Although 100 percent Cabernets are available (especially in California), most are blends. France’s classic Bordeaux blend consists of Cabernet Sauvignon, Merlot, and Cabernet Franc, with small amounts of Malbec, Petit Verdot and Carménère. In America, the Bordeaux blend is used (especially in Meritage wines), but by law bottles must contain only 75 percent of the named varietal. The winemaker is free to choose the content of the remainder. In Australia Cabernet-Merlot and Cabernet-Shiraz blends are popular; Spanish vintners mix Cabernet with Tempranillo; and some of Italy’s "Super Tuscan" wines blend Sangiovese with Cabernet and Merlot.


Cabernet Sauvignon is one of the six classic wine grape varietals awarded the epithet "noble" (although some experts argue for a seventh, the ink-dark, tannic Syrah). They are so named because they produce wines of exceptional quality and pedigree and can be successfully grown in diverse terroirs (overall environments of soil and climactic conditions) in wine regions around the globe. The remaining five noble wines are:

Merlot: Flavors of raspberries, strawberries, plums, cranberries and blackberries with medium tannins and acidity.

Pinot Noir: Medium-bodied and moderately tannic with flavors of cherries, strawberries and raspberries merging with notes of spice and herbs.

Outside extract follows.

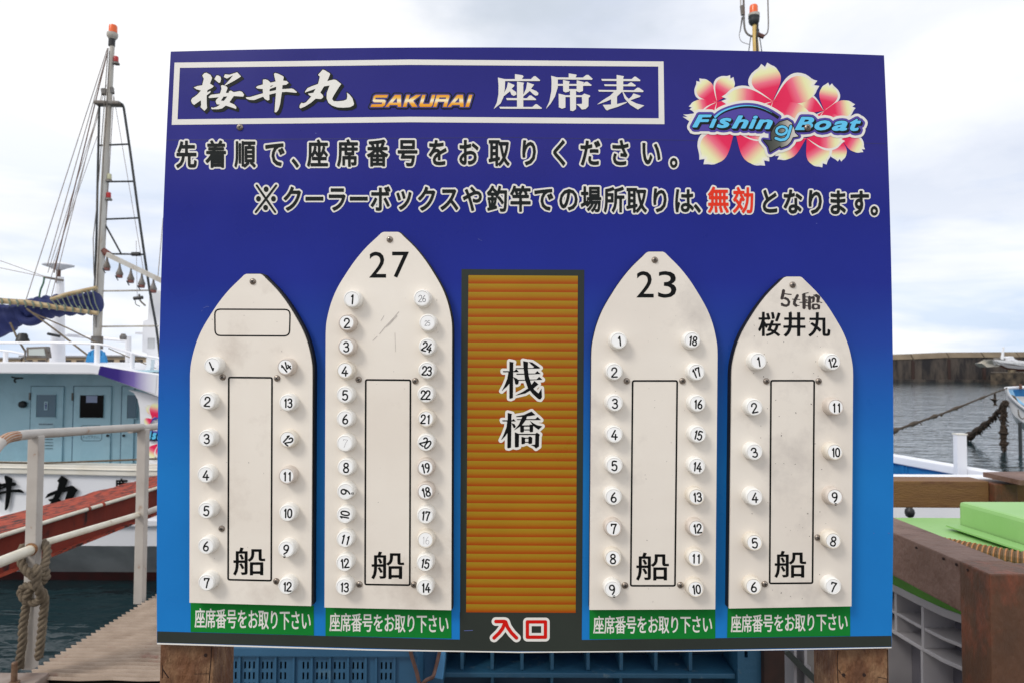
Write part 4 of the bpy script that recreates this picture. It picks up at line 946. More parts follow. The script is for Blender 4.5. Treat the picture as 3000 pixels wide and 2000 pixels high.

Chardonnay: Oak aging produces creamy, buttery wines with flavors of apples, pears, citrus and tropical and stone fruits, while the unoaked varieties are lighter in style and crisper, showing palates of green apples, pears, citrus and minerality.

Sauvignon Blanc: Crisp with tart acidity and flavors of apples, citrus, passion fruit and peach, often with either stony minerality or a pronounced "grassiness."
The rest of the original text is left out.